McEvoy's final story involves "the merry widow" Jane from Oxford, with whom Shakespeare enjoys a protracted sexual affair, with him frequently adjusting his route home to visit her. He meets Jane after the death of Queen Elizabeth I in the spring of 1603, and he trusts her, confessing to her his involvement in the Marlowe conspiracy. When he discovers she is not a widow, but a wife and mother, he nevertheless continues the affair and befriends her husband. When she becomes pregnant with Shakespeare's child, they maintain the secret, name the child William, and Jane's husband asks Shakespeare to be the child's godparent. McEvoy's Shakespeare sardonically observes being godfather to his bastard son, then merrily announces his intention to will to Jane his "best bed."

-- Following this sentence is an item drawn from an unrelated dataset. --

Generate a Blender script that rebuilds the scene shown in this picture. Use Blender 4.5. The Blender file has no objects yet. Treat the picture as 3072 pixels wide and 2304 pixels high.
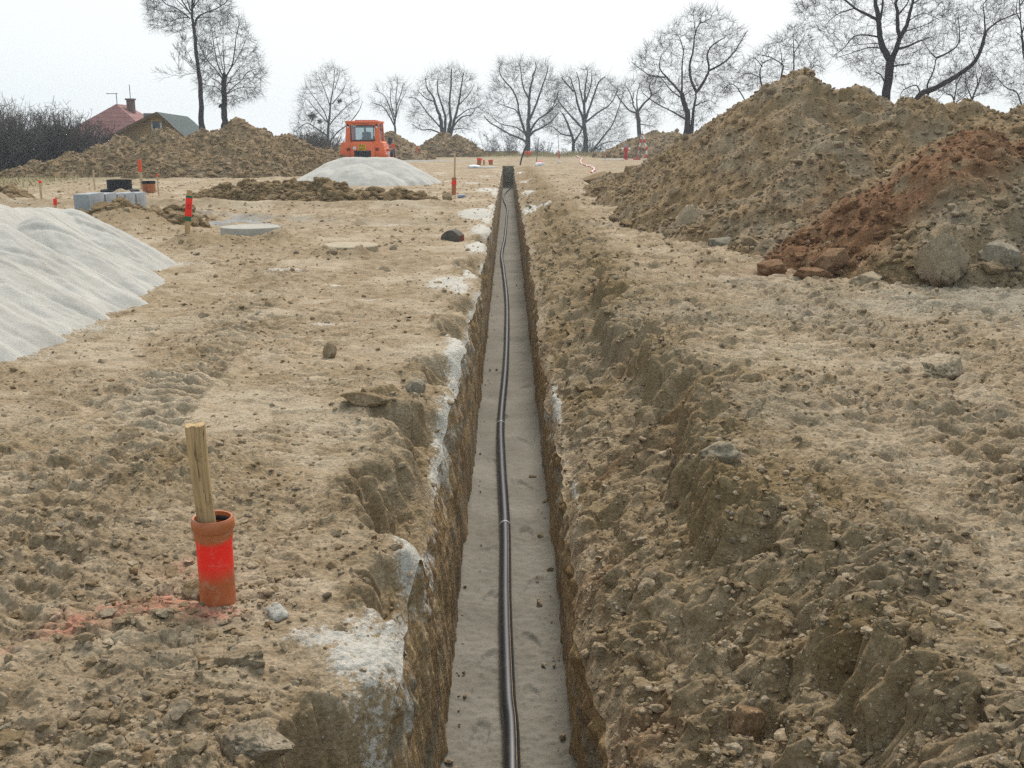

Canny directs the play, subtitled The Secret Life of William Shakespeare, as a straightforward monologue, relying on the personable McEvoy to discourse directly to the audience. The only stage action involves McEvoy pausing to hang three framed pictures along the length of black curtain upstage: first a painting of Marlowe, then Burbage's portrait of Shakespeare, and finally the Shakespeare coat of arms.
This provocative and, at times, fascinating production concludes with Shakespeare becoming suddenly distrustful of the audience, suspecting them as representatives from the Star Chamber. McEvoy reverses himself, claiming his confession to be merely a jest, and he insists of his plays, "I wrote them." He then concludes with a questioning, "didn't I?" followed by a blackout.
Note: A version of this article was edited and published in Shakespeare Bulletin, Vol. 19, No. 1, Winter 2001.